Write out the entries verbatim and leave the images out of the copy.

Scenes as source code
>> Start
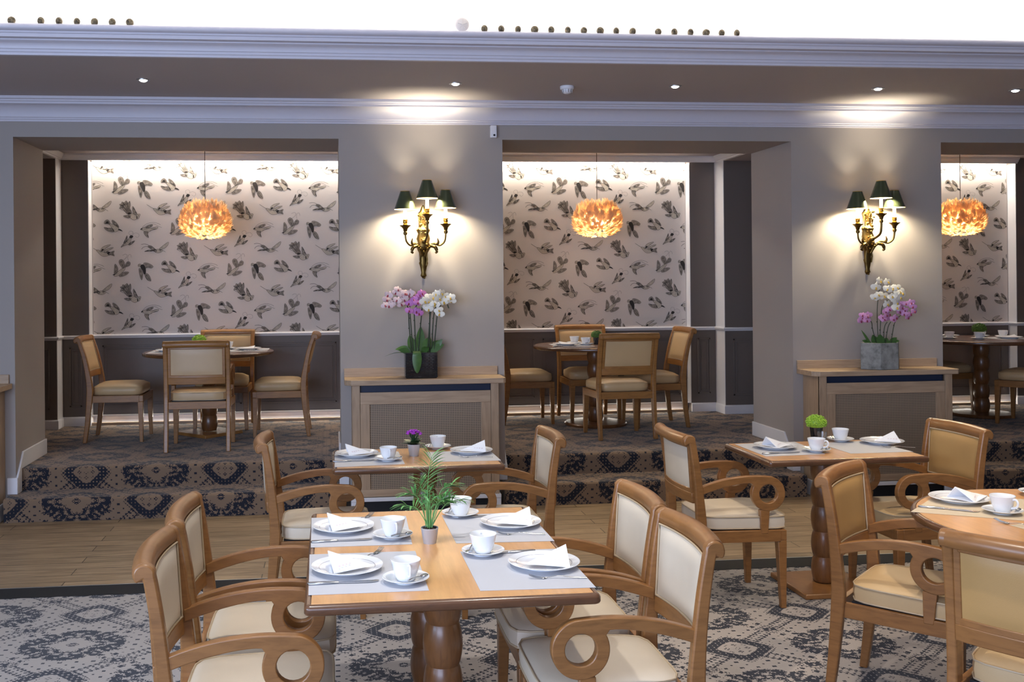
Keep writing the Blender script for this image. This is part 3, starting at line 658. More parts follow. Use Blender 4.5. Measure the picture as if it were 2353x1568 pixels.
def wallpaper(x0, x1, z0, z1, y, ref):
    SCL = 1.13 / 2005; b = MB()
    b.add([(x0, y, z0), (x1, y, z0), (x1, y, z1), (x0, y, z1)], [(0, 1, 2, 3)], 0)
    b.add([(x0, y + .003, z0), (x1, y + .003, z0), (x1, y + .003, z1), (x0, y + .003, z1)], [(3, 2, 1, 0)], 0)
    # layers build outward by a fraction of a millimetre
    def poly(pl, mi, lay):
        pl = clip(pl, x0 + .01, x1 - .01, z0 + .005, z1 - .005)
        if len(pl) >= 3: b.add([(p[0], y - .0004 * (lay + 1), p[1]) for p in pl], [tuple(range(len(pl)))], mi)
    for i in range(-6, 14):
        for j in range(-6, 8):
            ox, oz = ref[0] + i * 1.13 + (j % 2) * .5662, ref[1] + j * .4188
            if ox < x0 - 1.6 or ox > x1 + 1.6: continue
            for bird in BIRDS:
                for it in bird:
                    T = lambda p: (ox + (p[0] - 1400) * SCL, oz - (p[1] - 710) * SCL * 1.01)
                    xs = [T(p)[0] for p in it[1]]; zs = [T(p)[1] for p in it[1]]
                    if max(xs) < x0 or min(xs) > x1 or max(zs) < z0 or min(zs) > z1: continue
                    if it[0] == 'l':
                        pts = [T(p) for p in catmull(it[1], 4)]
                        for q in thick(pts, it[2] * SCL): poly(list(q), 1, 3)
                    else:
                        pts = [T(p) for p in catmull(it[1], 3, True)]
                        mi = {'f': 2, 'g': 3, 'd': 1}[it[0]]; lay = {'f': 0, 'g': 1, 'd': 2}[it[0]]
                        poly(pts, mi, lay)
                        if it[0] != 'd':
                            for q in thick(pts + [pts[0]], 5 * SCL): poly(list(q), 1, 3)
                            cx = sum(p[0] for p in pts) / len(pts); cz = sum(p[1] for p in pts) / len(pts); nn = len(pts)
                            for k in range(0, nn, 1 if it[0] == 'g' else 2):     # feather strokes
                                p = pts[k]; q0 = (cx + (p[0] - cx) * .25, cz + (p[1] - cz) * .25 + .001); q1 = (cx + (p[0] - cx) * .86, cz + (p[1] - cz) * .86)
                                for q in thick([q0, ((q0[0] + q1[0]) / 2 + .001, (q0[1] + q1[1]) / 2), q1], (3.6 if it[0] == 'g' else 2.2) * SCL): poly(list(q), 1, 3)
    o = b.build('wallpaper', ['paper', 'ink', 'wash', 'washd'])
    return o
wp = wallpaper(-2.392, 3.792, 1.25, 3.05, 2.556, (-1.727 + .0, 2.516))
tag(struct(wp)); wp.name = 'wall_wallpaper'
wp2 = wallpaper(5.25, 7.49, 1.25, 3.05, 2.556, (5.616, 2.516)); struct(wp2); wp2.name = 'wall_wallpaper'
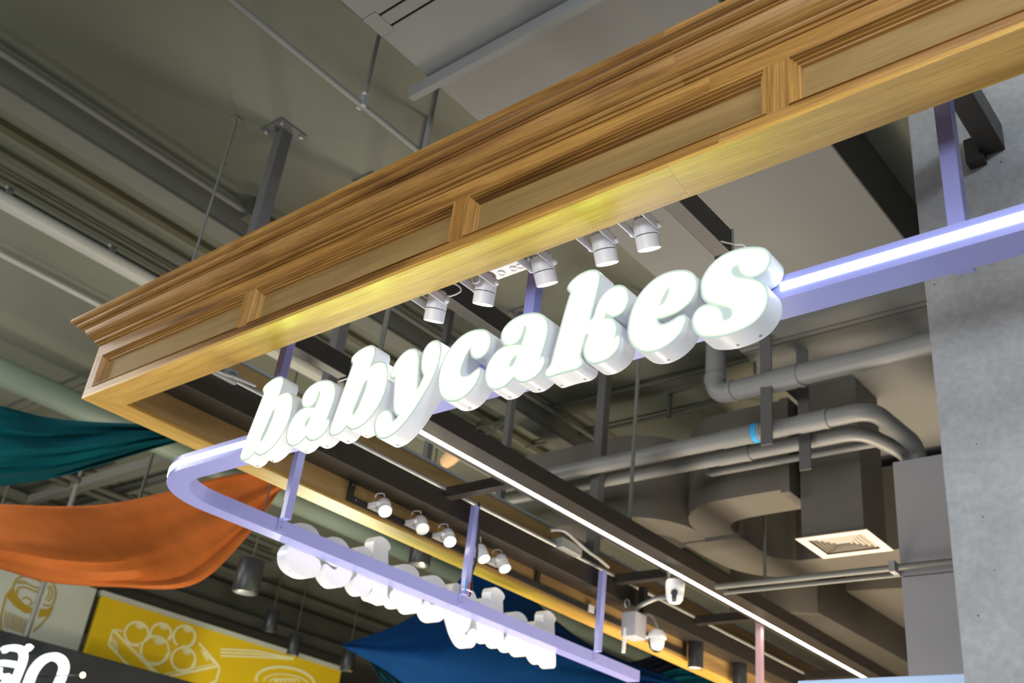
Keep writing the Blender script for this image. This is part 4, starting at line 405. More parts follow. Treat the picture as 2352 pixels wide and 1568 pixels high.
>> End
▶ EXERCISE RESPONSE:
Keep writing the Blender script for this image. This is part 3, starting at line 658. More parts follow. Use Blender 4.5. Measure the picture as if it were 2353x1568 pixels.
def wallpaper(x0, x1, z0, z1, y, ref):
    SCL = 1.13 / 2005; b = MB()
    b.add([(x0, y, z0), (x1, y, z0), (x1, y, z1), (x0, y, z1)], [(0, 1, 2, 3)], 0)
    b.add([(x0, y + .003, z0), (x1, y + .003, z0), (x1, y + .003, z1), (x0, y + .003, z1)], [(3, 2, 1, 0)], 0)
    # layers build outward by a fraction of a millimetre
    def poly(pl, mi, lay):
        pl = clip(pl, x0 + .01, x1 - .01, z0 + .005, z1 - .005)
        if len(pl) >= 3: b.add([(p[0], y - .0004 * (lay + 1), p[1]) for p in pl], [tuple(range(len(pl)))], mi)
    for i in range(-6, 14):
        for j in range(-6, 8):
            ox, oz = ref[0] + i * 1.13 + (j % 2) * .5662, ref[1] + j * .4188
            if ox < x0 - 1.6 or ox > x1 + 1.6: continue
            for bird in BIRDS:
                for it in bird:
                    T = lambda p: (ox + (p[0] - 1400) * SCL, oz - (p[1] - 710) * SCL * 1.01)
                    xs = [T(p)[0] for p in it[1]]; zs = [T(p)[1] for p in it[1]]
                    if max(xs) < x0 or min(xs) > x1 or max(zs) < z0 or min(zs) > z1: continue
                    if it[0] == 'l':
                        pts = [T(p) for p in catmull(it[1], 4)]
                        for q in thick(pts, it[2] * SCL): poly(list(q), 1, 3)
                    else:
                        pts = [T(p) for p in catmull(it[1], 3, True)]
                        mi = {'f': 2, 'g': 3, 'd': 1}[it[0]]; lay = {'f': 0, 'g': 1, 'd': 2}[it[0]]
                        poly(pts, mi, lay)
                        if it[0] != 'd':
                            for q in thick(pts + [pts[0]], 5 * SCL): poly(list(q), 1, 3)
                            cx = sum(p[0] for p in pts) / len(pts); cz = sum(p[1] for p in pts) / len(pts); nn = len(pts)
                            for k in range(0, nn, 1 if it[0] == 'g' else 2):     # feather strokes
                                p = pts[k]; q0 = (cx + (p[0] - cx) * .25, cz + (p[1] - cz) * .25 + .001); q1 = (cx + (p[0] - cx) * .86, cz + (p[1] - cz) * .86)
                                for q in thick([q0, ((q0[0] + q1[0]) / 2 + .001, (q0[1] + q1[1]) / 2), q1], (3.6 if it[0] == 'g' else 2.2) * SCL): poly(list(q), 1, 3)
    o = b.build('wallpaper', ['paper', 'ink', 'wash', 'washd'])
    return o
wp = wallpaper(-2.392, 3.792, 1.25, 3.05, 2.556, (-1.727 + .0, 2.516))
tag(struct(wp)); wp.name = 'wall_wallpaper'
wp2 = wallpaper(5.25, 7.49, 1.25, 3.05, 2.556, (5.616, 2.516)); struct(wp2); wp2.name = 'wall_wallpaper'
Keep writing the Blender script for this image. This is part 4, starting at line 405. More parts follow. Treat the picture as 2352 pixels wide and 1568 pixels high.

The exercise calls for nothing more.